The Geneva school board Monday officially declared it is willing to stretch out the district's debt payments for four more years if it will help keep the amount of property taxes collected for debt level at about $17 million a year.

It adopted a debt reduction service plan that includes the possibility of refunding some of the callable debt in 2017 and 2018 and reissuing it at a lower interest rate, with repayments extended through 2029.

Even at a lower interest rate, the total amount repaid could increase in that scenario. The increase would depend on how much debt is refinanced and the interest rate at the time, according to Donna Oberg, the district's assistant superintendent for business services.

But it would put some of the onus for the debt bill on future residents. Even a co-founder of Geneva TaxFACTS watchdog group, Bob McQuillan, voiced support for the idea, saying in February that current residents couldn't afford another $10 million a year in property taxes. By the late 2020s, many of the older residents may no longer own property in Geneva.

The plan also calls for continuing the district's practice the last three years of using abatement to keep the property taxes collected for debt relatively level. Without abatements or refundings, the annual debt service levy will rise to $23.6 million in levy year 2019, according to the plan. The district has used $14 million in surplus from its education fund to make payments.

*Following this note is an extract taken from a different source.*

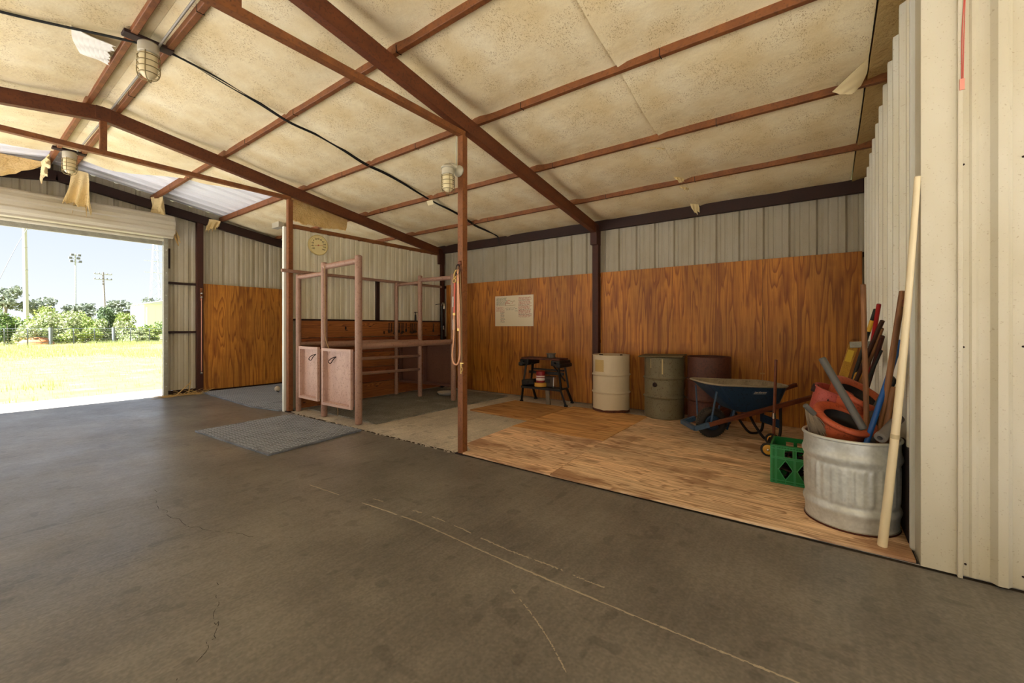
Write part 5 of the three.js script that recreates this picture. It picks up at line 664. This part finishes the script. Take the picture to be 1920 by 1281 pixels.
// ---------------------------------------------------------------- straps on the steel post
{
  const z = DP - 0.03, leather = std({ color: hex(206, 146, 104), roughness: 0.55 }), red = std({ color: hex(206, 92, 66), roughness: 0.6 }), w = vec(1, 0, 0);
  const b = thing('tie_ring', 'rusty bracket with ring high on the strap-hung steel post', 'bracket', [-3.135, 2.07, DP - 0.012]); part('plate', [lathe([[0, 0], [0.026, 0], [0.026, 0.008], [0.010, 0.012], [0, 0.012]], 16).rotateX(Math.PI / 2)], std({ map: rep(T.rust, 0.2), color: new THREE.Color(1.6, 1.5, 1.4), roughness: 0.7 }), b); part('ring', [torus(0.036, 0.006, 8, 20).scale(0.8, 1.5, 1).translate(-0.01, -0.07, 0.016)], M.iron, b);
  const s = thing('red_strap', 'orange red webbing strap with snap and white tag hung on the post', 'strap', [0, 0, 0]); part('snap', [tube([V(-3.16, 2.0, z - 0.005), V(-3.19, 1.96, z - 0.008), V(-3.185, 1.9, z - 0.008), V(-3.165, 1.93, z - 0.006)], 0.007, 6, 20), torus(0.022, 0.006, 6, 16).translate(-3.193, 1.885, -z + 0.004)], M.brass, s); part('webbing', [ribbon([V(-3.193, 1.87, z), V(-3.195, 1.75, z), V(-3.197, 1.62, z), V(-3.2, 1.5, z)], 0.024, 0.004, w)], red, s); part('tag', [bx(0.03, 0.115, 0.012, -3.212, 1.655, -z - 0.004, 0.004), bx(0.03, 0.115, 0.012, -3.208, 1.405, -z - 0.004, 0.004)], std({ color: hex(196, 186, 178), roughness: 0.5 }), s); part('buckle', [bx(0.034, 0.03, 0.012, -3.2, 1.52, -z - 0.001, 0.003)], M.brass, s);
  const l = thing('leather_strap', 'tan leather strap hanging in a long loop on the post', 'strap', [0, 0, 0]); part('strap', [ribbon([V(-3.2, 1.50, z - 0.004), V(-3.198, 1.38, z - 0.004), V(-3.208, 1.2, z - 0.006), V(-3.222, 1.06, z - 0.008), V(-3.195, 0.985, z - 0.01), V(-3.15, 0.975, z - 0.01), V(-3.112, 1.06, z - 0.008), V(-3.112, 1.25, z - 0.006), V(-3.118, 1.5, z - 0.004), V(-3.135, 1.9, z - 0.004), V(-3.14, 2.0, z - 0.004)], 0.017, 0.004, w)], leather, l); part('keeper', [bx(0.022, 0.02, 0.01, -3.136, 1.86, -z + 0.004, 0.003)], M.brass, l);
  const p = thing('pink_strap', 'pale pink webbing strap hanging straight down the post', 'strap', [0, 0, 0]); part('webbing', [ribbon([V(-3.15, 1.98, z + 0.002), V(-3.152, 1.8, z + 0.004), V(-3.15, 1.5, z + 0.004), V(-3.145, 1.36, z + 0.004)], 0.022, 0.004, w)], std({ color: hex(214, 150, 124), roughness: 0.7 }), p); part('tip', [bx(0.024, 0.03, 0.006, -3.145, 1.35, -z - 0.004, 0.002)], M.brass, p);
  const c = thing('thin_lead', 'thin olive lead with brass snap at its end along the post corner', 'lead', [0, 0, 0]); part('cord', [tube([V(-3.12, 1.99, z + 0.006), V(-3.105, 1.7, z + 0.006), V(-3.1, 1.3, z + 0.006), V(-3.092, 0.98, z + 0.004)], 0.006, 6, 30)], std({ color: hex(150, 122, 84), roughness: 0.8 }), c); part('snap', [torus(0.017, 0.005, 6, 16).scale(0.8, 1.3, 1).translate(-3.09, 0.925, -z), bx(0.012, 0.05, 0.012, -3.096, 0.965, -z, 0.003), bx(0.05, 0.012, 0.012, -3.085, 0.99, -z, 0.003), bx(0.012, 0.03, 0.01, -3.098, 0.89, -z, 0.003)], M.brass, c);
}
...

And it mentions possibly deceasing bonds as another way. In a defeasement, the district could collateralize some of the existing debt by putting money or government securities in to an escrow account to cover the payout due, in exchange for obtaining a lower interest rate on the bond. That would remove the debt from the balance sheet.

The plan calls for parking cash for abatement or defeasance, no matter which operations fund it comes from, in the bond-and-interest and working-cash funds. The board decided not to put all such money in the bond-and-interest fund, because then it would be legally obligated to spend that money only on repaying the debt. Putting it in the working-cash fund gives it some flexibility, if it decides the money is needed for something else, such as a "catastrophic" capital need.

As of June 30, 2013, the end of the last fiscal year, the district owed $151 million in principal, and could pay as much as $293.9 million in interest.